After his release from the British Army, Chris worked for the American Marshall Fund, attempting to raise the standard of technical education in Greece, where he also became a trade unionist. It didn't take long for the US authorities to spot him as a rising star and a place on a union delegation across the Atlantic in 1950 was quickly followed by a Fulbright scholarship to Roosevelt University in Chicago. On applying to stay on after his course he suffered a reverse as he was refused a visa due to being mistaken for another student who was on a McCarthyite blacklist.

The next decade was spent in journalism and longer writing, travel and work for Socialist International and study at the London School of Economics, where he received a PhD in the Economics of Labour in 1962.

During the 1960s, as Latin American correspondent for The Scotsman, he had brushes with Castro and Allende while becoming close to Peruvian socialist Haya de la Torre. His books Greece and We Go to Greece were designed to introduce young readers to the country.In his political work he made the acquaintance of well-known labour movement figures such as David Ennals and Vic Feather and would recount the story of how he gave a lift to Harold Wilson to ensure the future Prime Minister arrived on time for a House of Commons vote.

This varied period of Chris's career ended with his appointment in 1965 as economic affairs officer at the International Labour Office, an arm of the United Nations, in Geneva. This was quickly followed by a move to UN headquarters in New York and then, in 1967, to the newly-created UN Industrial Development Organisation (UNIDO) in Vienna as acting chief of the Industrial Institutions Section. Here he assisted Austrian Social Democrat politicians and the future chief of MI6, then head of its Vienna station, in helping defectors from the Eastern bloc.

After three productive years Chris faced another setback due to the Greek colonels' take-over of his home country. His passport being due to expire, he was warned by the Orthodox Bishop of Central Europe that the junta had no intention of giving him a new one and he must not surrender it.

As this problem coincided with an unwanted promotion, or being "shot upstairs" as he called it, he returned to the New World, this time to Canada, taking up an offer of an associate professorship at Lakehead University in Ontario.

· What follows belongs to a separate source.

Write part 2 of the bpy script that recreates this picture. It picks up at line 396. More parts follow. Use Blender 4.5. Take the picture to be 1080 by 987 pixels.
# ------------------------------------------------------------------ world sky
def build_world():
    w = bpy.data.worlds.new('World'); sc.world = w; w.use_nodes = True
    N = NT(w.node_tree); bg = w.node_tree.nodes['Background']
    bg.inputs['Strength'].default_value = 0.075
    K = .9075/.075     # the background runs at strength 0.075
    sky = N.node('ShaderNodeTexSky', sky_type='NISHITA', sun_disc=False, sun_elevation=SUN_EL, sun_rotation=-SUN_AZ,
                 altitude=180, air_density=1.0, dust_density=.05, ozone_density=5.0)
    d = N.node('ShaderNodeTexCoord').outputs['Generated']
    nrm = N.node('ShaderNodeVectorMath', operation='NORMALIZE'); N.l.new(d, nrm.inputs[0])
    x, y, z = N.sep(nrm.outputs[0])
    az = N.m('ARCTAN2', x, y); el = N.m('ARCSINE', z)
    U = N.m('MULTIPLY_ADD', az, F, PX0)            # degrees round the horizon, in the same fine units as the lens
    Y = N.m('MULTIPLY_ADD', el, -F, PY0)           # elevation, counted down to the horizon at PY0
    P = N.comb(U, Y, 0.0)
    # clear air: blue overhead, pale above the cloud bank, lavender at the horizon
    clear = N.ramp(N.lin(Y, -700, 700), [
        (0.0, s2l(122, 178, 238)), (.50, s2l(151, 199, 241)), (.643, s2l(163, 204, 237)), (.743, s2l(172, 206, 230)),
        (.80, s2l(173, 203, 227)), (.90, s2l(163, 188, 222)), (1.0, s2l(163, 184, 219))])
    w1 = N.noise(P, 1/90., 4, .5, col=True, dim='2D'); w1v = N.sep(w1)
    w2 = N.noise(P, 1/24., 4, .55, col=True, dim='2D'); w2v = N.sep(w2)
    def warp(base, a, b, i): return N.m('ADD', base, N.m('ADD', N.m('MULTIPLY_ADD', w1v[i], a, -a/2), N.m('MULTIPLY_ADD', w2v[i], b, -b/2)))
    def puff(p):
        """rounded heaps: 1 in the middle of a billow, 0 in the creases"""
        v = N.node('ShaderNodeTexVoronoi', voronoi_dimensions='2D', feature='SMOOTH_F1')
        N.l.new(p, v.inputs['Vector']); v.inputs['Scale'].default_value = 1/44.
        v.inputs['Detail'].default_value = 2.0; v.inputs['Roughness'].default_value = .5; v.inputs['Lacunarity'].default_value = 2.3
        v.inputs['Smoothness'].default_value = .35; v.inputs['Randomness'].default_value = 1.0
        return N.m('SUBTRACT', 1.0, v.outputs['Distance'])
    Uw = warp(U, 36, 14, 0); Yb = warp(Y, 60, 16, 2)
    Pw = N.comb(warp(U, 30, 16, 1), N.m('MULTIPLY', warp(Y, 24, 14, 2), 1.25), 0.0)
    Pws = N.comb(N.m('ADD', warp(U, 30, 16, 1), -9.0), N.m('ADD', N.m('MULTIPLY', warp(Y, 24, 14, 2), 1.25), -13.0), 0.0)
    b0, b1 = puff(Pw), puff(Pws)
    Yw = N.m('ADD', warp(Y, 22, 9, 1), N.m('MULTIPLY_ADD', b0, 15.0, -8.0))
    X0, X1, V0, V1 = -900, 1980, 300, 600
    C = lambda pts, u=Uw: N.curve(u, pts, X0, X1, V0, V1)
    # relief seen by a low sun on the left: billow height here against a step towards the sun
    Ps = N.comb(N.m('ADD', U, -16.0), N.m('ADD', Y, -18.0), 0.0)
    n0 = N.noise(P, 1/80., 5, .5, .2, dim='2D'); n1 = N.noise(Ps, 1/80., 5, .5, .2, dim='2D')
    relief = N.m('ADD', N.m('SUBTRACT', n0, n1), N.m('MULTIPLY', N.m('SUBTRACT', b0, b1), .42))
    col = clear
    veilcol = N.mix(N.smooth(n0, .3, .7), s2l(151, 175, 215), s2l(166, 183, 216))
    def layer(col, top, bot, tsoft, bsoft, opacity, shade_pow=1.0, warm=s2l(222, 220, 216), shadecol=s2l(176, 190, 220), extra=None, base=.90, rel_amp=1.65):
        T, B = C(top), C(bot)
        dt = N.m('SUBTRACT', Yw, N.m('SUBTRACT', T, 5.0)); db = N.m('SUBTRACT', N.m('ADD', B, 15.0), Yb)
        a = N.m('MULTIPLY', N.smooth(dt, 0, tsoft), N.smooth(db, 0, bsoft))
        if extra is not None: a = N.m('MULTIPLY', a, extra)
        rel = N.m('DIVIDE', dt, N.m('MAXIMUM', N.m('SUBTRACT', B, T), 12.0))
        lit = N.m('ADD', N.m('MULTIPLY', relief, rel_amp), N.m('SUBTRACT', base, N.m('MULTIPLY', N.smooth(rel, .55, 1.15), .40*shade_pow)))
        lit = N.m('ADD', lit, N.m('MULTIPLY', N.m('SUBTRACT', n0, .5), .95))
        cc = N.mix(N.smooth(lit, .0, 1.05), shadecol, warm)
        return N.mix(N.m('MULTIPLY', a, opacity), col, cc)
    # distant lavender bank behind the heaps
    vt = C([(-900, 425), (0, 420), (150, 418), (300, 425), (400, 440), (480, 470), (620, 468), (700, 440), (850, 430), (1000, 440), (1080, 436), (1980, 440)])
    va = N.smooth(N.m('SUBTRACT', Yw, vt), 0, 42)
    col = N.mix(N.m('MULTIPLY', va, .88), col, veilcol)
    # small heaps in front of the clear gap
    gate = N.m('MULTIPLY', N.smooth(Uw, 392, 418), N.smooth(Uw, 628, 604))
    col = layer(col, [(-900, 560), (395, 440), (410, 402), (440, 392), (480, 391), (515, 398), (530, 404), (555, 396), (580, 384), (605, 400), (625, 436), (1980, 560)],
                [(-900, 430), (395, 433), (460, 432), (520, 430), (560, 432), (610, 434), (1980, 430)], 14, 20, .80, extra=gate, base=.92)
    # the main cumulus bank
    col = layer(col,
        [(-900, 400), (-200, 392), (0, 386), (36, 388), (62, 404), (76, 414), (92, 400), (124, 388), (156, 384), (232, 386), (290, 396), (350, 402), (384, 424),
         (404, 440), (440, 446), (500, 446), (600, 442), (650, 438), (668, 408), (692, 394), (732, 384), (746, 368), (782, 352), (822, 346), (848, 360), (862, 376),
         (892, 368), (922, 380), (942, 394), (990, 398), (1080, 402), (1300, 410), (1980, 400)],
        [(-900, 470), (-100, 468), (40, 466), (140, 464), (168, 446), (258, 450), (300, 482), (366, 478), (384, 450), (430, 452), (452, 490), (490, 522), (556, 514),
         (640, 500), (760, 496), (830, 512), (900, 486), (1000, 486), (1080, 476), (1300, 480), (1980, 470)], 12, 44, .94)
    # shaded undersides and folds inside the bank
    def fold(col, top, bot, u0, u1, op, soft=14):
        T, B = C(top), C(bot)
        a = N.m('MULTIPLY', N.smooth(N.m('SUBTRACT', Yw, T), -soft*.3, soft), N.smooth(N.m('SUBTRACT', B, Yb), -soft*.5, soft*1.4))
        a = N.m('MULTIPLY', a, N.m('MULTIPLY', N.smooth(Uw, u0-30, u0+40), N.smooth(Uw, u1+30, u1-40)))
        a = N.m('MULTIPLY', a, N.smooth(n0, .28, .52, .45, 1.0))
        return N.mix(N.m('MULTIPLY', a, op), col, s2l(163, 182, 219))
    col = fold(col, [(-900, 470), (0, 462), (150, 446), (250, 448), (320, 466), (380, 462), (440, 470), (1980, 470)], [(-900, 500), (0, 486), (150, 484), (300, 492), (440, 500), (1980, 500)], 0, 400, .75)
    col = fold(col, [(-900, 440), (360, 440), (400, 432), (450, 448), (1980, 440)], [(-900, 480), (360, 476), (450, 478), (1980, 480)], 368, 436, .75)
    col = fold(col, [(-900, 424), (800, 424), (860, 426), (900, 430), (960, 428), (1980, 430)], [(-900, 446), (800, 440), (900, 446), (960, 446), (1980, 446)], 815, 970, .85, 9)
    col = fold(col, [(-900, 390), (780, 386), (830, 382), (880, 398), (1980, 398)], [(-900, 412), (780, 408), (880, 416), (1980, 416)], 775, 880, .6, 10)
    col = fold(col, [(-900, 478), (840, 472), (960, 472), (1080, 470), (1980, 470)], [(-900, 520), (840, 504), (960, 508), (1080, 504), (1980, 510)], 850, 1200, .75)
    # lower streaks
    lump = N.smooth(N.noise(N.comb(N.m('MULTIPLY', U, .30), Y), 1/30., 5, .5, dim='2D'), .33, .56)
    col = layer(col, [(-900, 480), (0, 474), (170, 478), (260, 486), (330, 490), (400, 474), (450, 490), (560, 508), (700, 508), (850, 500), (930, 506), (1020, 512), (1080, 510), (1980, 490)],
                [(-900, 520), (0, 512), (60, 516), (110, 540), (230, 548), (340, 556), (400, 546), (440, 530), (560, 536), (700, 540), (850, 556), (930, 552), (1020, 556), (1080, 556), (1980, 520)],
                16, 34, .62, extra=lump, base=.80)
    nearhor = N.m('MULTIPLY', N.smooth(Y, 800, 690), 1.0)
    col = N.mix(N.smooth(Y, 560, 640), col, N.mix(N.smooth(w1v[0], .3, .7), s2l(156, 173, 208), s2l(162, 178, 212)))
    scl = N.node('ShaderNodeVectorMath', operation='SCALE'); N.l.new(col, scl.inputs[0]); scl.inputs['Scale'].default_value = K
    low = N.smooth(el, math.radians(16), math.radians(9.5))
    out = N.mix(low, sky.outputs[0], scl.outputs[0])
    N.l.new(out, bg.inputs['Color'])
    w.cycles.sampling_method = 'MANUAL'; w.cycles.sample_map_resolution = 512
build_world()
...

He took to college life in the fledgling institution and was responsible for supervising the progress of successive generations of students while pursuing a parallel career advising both the Canadian and now socialist Greek governments on economic planning and industrial relations.

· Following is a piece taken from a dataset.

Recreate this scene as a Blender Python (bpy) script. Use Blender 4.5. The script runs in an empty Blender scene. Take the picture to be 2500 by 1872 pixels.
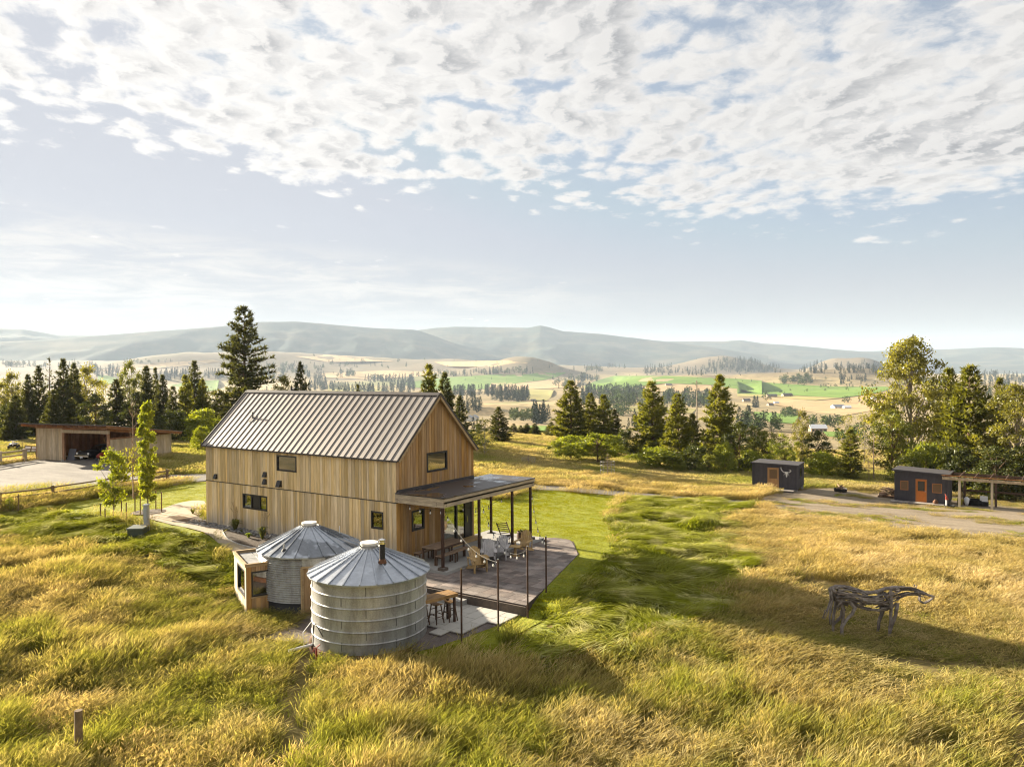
import bpy, bmesh, math, random
import numpy as np
from mathutils import Vector, Matrix, geometry

random.seed(7)
RS = np.random.RandomState(11)
S = bpy.context.scene
C = S.collection
rad = math.radians

# ------------------------------------------------------------------ camera
CAM = np.array([36.5656, -25.1601, 8.0522])
YAW, PIT, ROL, FPX = -0.58737, -0.01781, -0.00681, 1875.0
_fw = np.array([math.sin(YAW)*math.cos(PIT), math.cos(YAW)*math.cos(PIT), math.sin(PIT)])
_rt = np.array([math.cos(YAW), -math.sin(YAW), 0.0])
_up = np.cross(_rt, _fw)
_r2 = _rt*math.cos(ROL) + _up*math.sin(ROL)
_u2 = -_rt*math.sin(ROL) + _up*math.cos(ROL)
cam_d = bpy.data.cameras.new('camera')
cam = bpy.data.objects.new('camera', cam_d)
C.objects.link(cam)
cam_d.sensor_width = 36.0
cam_d.lens = 36.0*FPX/2500.0
cam_d.clip_start = 0.5
cam_d.clip_end = 60000.0
cam.matrix_world = Matrix(((_r2[0], _u2[0], -_fw[0], CAM[0]), (_r2[1], _u2[1], -_fw[1], CAM[1]),
                           (_r2[2], _u2[2], -_fw[2], CAM[2]), (0, 0, 0, 1)))
S.camera = cam

# ------------------------------------------------------------------ render look
S.view_settings.view_transform = 'Standard'
S.view_settings.look = 'None'
S.view_settings.gamma = 1.0
S.view_settings.use_curve_mapping = False
S.view_settings.exposure = 2.3
S.render.engine = 'CYCLES'
cy = S.cycles
cy.use_denoising = True
cy.denoising_prefilter = 'ACCURATE'
cy.filter_width = 1.15
cy.use_adaptive_sampling = True
cy.adaptive_threshold = 0.01
cy.max_bounces = 6
cy.diffuse_bounces = 3
cy.glossy_bounces = 3
cy.transmission_bounces = 4
cy.transparent_max_bounces = 10
cy.volume_bounces = 0
cy.caustics_reflective = False
cy.caustics_refractive = False

# ------------------------------------------------------------------ sun and sky
SUN_EL, SUN_AZ = rad(16.0), rad(-2.2)             # light travels along +X, a little towards the camera
ld = Vector((math.cos(SUN_AZ)*math.cos(SUN_EL), math.sin(SUN_AZ)*math.cos(SUN_EL), -math.sin(SUN_EL)))
sun_d = bpy.data.lights.new('sun', 'SUN')
sun_d.energy = 5.0
sun_d.angle = rad(0.6)
sun_d.color = (1.0, 0.87, 0.66)
sun = bpy.data.objects.new('sun', sun_d)
sun.rotation_euler = ld.to_track_quat('-Z', 'Y').to_euler()
sun.location = (0, 0, 60)
C.objects.link(sun)

SKY_STRENGTH = 0.05
world = bpy.data.worlds.new('World')
S.world = world
world.use_nodes = True
NT = world.node_tree
NT.nodes.clear()
world.cycles.sampling_method = 'MANUAL'
world.cycles.sample_map_resolution = 512


class NB:
    """small helper for wiring nodes"""
    def __init__(self, tree):
        self.t = tree

    def n(self, typ, **kw):
        nd = self.t.nodes.new(typ)
        for k, v in kw.items():
            setattr(nd, k, v)
        return nd

    def put(self, sock, v):
        if v is None:
            return
        if isinstance(v, bpy.types.NodeSocket):
            self.t.links.new(v, sock)
        else:
            if sock.type == 'RGBA' and hasattr(v, '__len__') and len(v) == 3:
                v = (*v, 1.0)
            sock.default_value = v

    def math(self, op, a, b=None, c=None, clamp=False):
        nd = self.n('ShaderNodeMath', operation=op, use_clamp=clamp)
        for i, v in enumerate((a, b, c)):
            self.put(nd.inputs[i], v)
        return nd.outputs[0]

    def vmath(self, op, a, b=None):
        nd = self.n('ShaderNodeVectorMath', operation=op)
        self.put(nd.inputs[0], a)
        self.put(nd.inputs[1], b)
        return nd.outputs['Value'] if op in ('DOT_PRODUCT', 'LENGTH') else nd.outputs[0]

    def mix(self, f, a, b, blend='MIX', clamp=True):
        nd = self.n('ShaderNodeMix', data_type='RGBA', blend_type=blend)
        nd.clamp_factor = clamp
        self.put(nd.inputs[0], f)
        self.put(nd.inputs[6], a)
        self.put(nd.inputs[7], b)
        return nd.outputs[2]

    def noise(self, vec, scale, detail=4.0, rough=0.55, dist=0.0, dim='3D', w=None, lac=2.0):
        nd = self.n('ShaderNodeTexNoise', noise_dimensions=dim)
        self.put(nd.inputs['Vector'], vec)
        nd.inputs['Scale'].default_value = scale
        nd.inputs['Detail'].default_value = detail
        nd.inputs['Roughness'].default_value = rough
        nd.inputs['Lacunarity'].default_value = lac
        nd.inputs['Distortion'].default_value = dist
        return nd.outputs[0]

    def rng(self, v, a, b, c=0.0, d=1.0, smooth=False):
        nd = self.n('ShaderNodeMapRange', interpolation_type='SMOOTHSTEP' if smooth else 'LINEAR')
        for i, x in enumerate((v, a, b, c, d)):
            self.put(nd.inputs[i], x)
        return nd.outputs[0]

    def mapping(self, vec, scale=(1, 1, 1), loc=(0, 0, 0), rot=(0, 0, 0)):
        nd = self.n('ShaderNodeMapping')
        self.put(nd.inputs[0], vec)
        nd.inputs['Scale'].default_value = scale
        nd.inputs['Location'].default_value = loc
        nd.inputs['Rotation'].default_value = rot
        return nd.outputs[0]

    def comb(self, x, y, z):
        nd = self.n('ShaderNodeCombineXYZ')
        for i, v in enumerate((x, y, z)):
            self.put(nd.inputs[i], v)
        return nd.outputs[0]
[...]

As well as actively supporting the left-wing New Democratic Party in Canada, Chris was called on in the 1980s by new prime minister Andreas Papandreou in Greece for advice but, as he recalled, "no more than one page". He also appeared on CBS radio, having first broadcast in post-war Greece. He also adjudicated industrial disputes at the Ontario Public Service Labour Relations Tribunal and worked as a consultant on Ethiopia and South-east Asia for UNIDO and as a research fellow in Austria and Germany.

In 1987 he retired from Lakehead as professor emeritus of economics and a new chapter began, much of it involving the European Union. He became special adviser to the Greek trade union confederation (GSEE), president of the Institute of Labour Studies, the European Centre for Vocational Education and then the National Centre for Vocational Orientation (Ekep) in Athens.

Chris visited Scotland for the first time in 2005. Before heading off to his planned visit to the Scottish Parliament, he insisted on visiting the old The Scotsman building on North Bridge. Even though the paper had relocated to a new site, for Chris it was a moment to re-connect with the paper he had once been a proud correspondent for.

Chris's visit to Scotland reinforced his love of politics and serving the people.He saw Scotland, an old country with a rapidly changing economy and a fledgling Parliament, finding its way in a very modern political and economic set of conditions. Typical to Chris and his pleasant and always supportive manner, he found time that day to meet with and offer a little friendly advice to the then First Minister of Scotland.

Chris married his wife, Philippa, in London in 1963 and is survived by her and their sons Kieron, Alexander and Peter.